Drive wiping techniques are a frequent point of discussion in the information security community. Most IT staffers know about DBAN and there are plenty of both freeware and commercial tools out there.

If you need something different - either because the drive isn't in a system, or you want to centralize it, there are dedicated drive wiping systems like Ensconce's Digital Shredder . On the other end of the drive wiping spectrum are degaussers like these which are great for wiping drives that are no longer working, but still contain data, or for drives that you don't have interfaces for for your wiping system.

Yes, sometimes somebody shows up with a pile of Fiber Channel drives, or a Bernoulli disk, or some other for of media that you don't have a handy USB adapter for.

You can also have your drives physically destroyed - shredding and destruction companies will do this and will provide a receipt to demonstrate that they've been properly destroyed.

And then there's the drive that Ensconce Data Technology is promising. Sign me up for a self destructing hard drive!

How do you choose what is appropriate for your organization? As always, ask questions.

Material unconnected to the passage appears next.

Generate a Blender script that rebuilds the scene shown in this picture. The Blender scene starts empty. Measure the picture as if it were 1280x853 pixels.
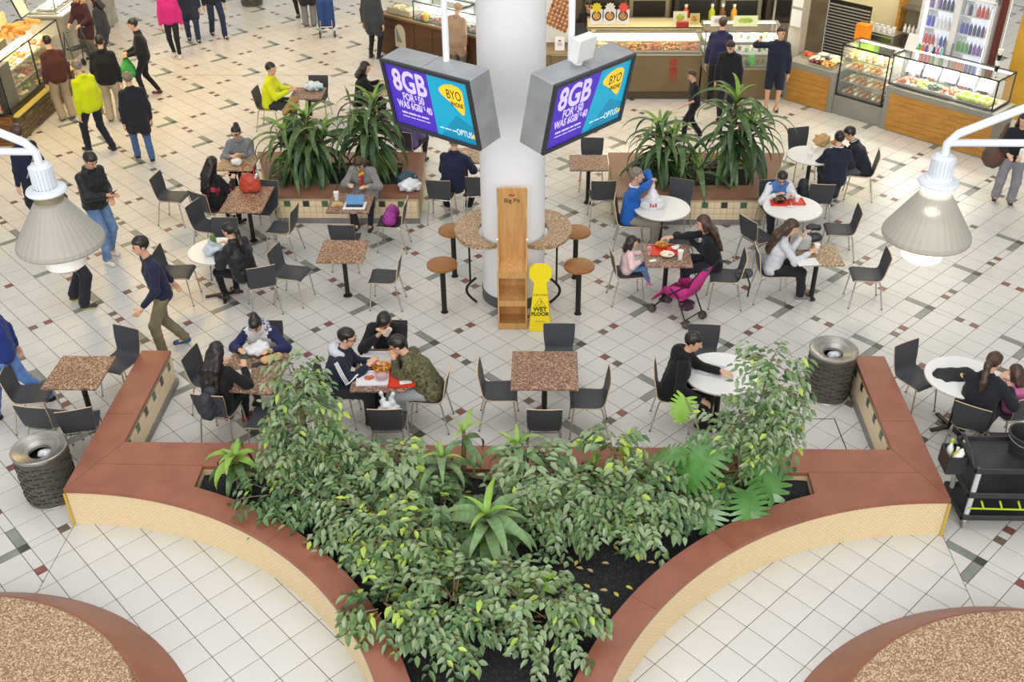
import bpy, math, random
import numpy as np
from math import sin, cos, pi, radians, sqrt, atan2
from mathutils import Vector, Matrix
from mathutils.geometry import tessellate_polygon

SC = bpy.context.scene
COL = SC.collection
RND = random.Random(7)

# ---------------------------------------------------------------- camera
CAM_LOC = (-0.5274, -11.8994, 7.8834)
CAM_ROT = (0.9882, 0.0098, 0.0285)
FPX = 1309.52
cam_data = bpy.data.cameras.new('camera')
cam = bpy.data.objects.new('camera', cam_data)
COL.objects.link(cam)
cam.location = CAM_LOC
cam.rotation_euler = CAM_ROT
cam_data.sensor_width = 36.0
cam_data.lens = FPX / 1280.0 * 36.0
cam_data.clip_end = 200
SC.camera = cam

# ---------------------------------------------------------------- world, lights, exposure
world = bpy.data.worlds.new('hall_light')
SC.world = world
world.use_nodes = True
bg = world.node_tree.nodes['Background']
bg.inputs[0].default_value = (1.0, 0.985, 0.96, 1)
bg.inputs[1].default_value = 0.54

def area(name, loc, size, energy, color=(1, 1, 1), sy=None, rot=(0, 0, 0)):
    d = bpy.data.lights.new(name, 'AREA')
    d.energy = energy
    d.color = color
    d.size = size
    if sy:
        d.shape = 'RECTANGLE'
        d.size_y = sy
    o = bpy.data.objects.new(name, d)
    COL.objects.link(o)
    o.location = loc
    o.rotation_euler = rot
    return o

area('front_fill_light', (-1.0, -18.0, 9.5), 24, 2450, (1.0, 0.99, 0.985), 8, (radians(68), 0, 0))  # added fill behind the camera, brightens surfaces facing it; no known window
area('skylight', (-1.0, -2.0, 13.5), 14, 620, (1.0, 0.99, 0.975), 10)
area('stall_light', (-9.5, 8.8, 5.0), 3.0, 250, (1.0, 0.66, 0.18), 6.0)
area('stall_light', (1.8, 9.9, 4.6), 5.0, 120, (1.0, 0.76, 0.42), 2.0)
area('stall_light', (7.4, 9.4, 4.6), 4.0, 170, (1.0, 0.88, 0.62), 3.0, (0, 0, -pi / 4))
area('stall_light', (-4.0, 14.0, 5.0), 4.0, 110, (1.0, 0.78, 0.45), 3.0)

SC.view_settings.view_transform = 'Standard'
SC.view_settings.look = 'None'
SC.view_settings.gamma = 1.0
SC.view_settings.exposure = 0.12
SC.view_settings.use_curve_mapping = False

# ---------------------------------------------------------------- helpers
_R = cam.rotation_euler.to_matrix()
def G(px, py, z=0.0):
    """the place on the level z that a spot of the 1280x853 photograph shows"""
    d = _R @ Vector(((px - 640) / FPX, -(py - 426.5) / FPX, -1.0))
    t = (z - CAM_LOC[2]) / d.z
    return Vector(CAM_LOC) + d * t

def srgb(c):
    if isinstance(c, str):
        c = c.lstrip('#')
        c = [int(c[i:i + 2], 16) / 255 for i in (0, 2, 4)]
    return tuple((x / 12.92 if x <= 0.04045 else ((x + 0.055) / 1.055) ** 2.4) for x in c) + (1.0,)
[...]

  1. Do you have to follow any legal or statutory requirements? If so, make sure your strategy satisfies them.
  2. Do you have internal policy requirements? If not, why don't you?
  3. What are the security requirements of your data? Check your data handling guidelines.
  4. What would exposed data cost your organization? Data recovery tools are available, and are easy enough to use that even those without significant technical knowledge can recover data from a drive if it hasn't been securely wiped.
With these answers in hand, you should be able to create policy - if you don't already have it, then create procedures and select appropriate technologies to support them.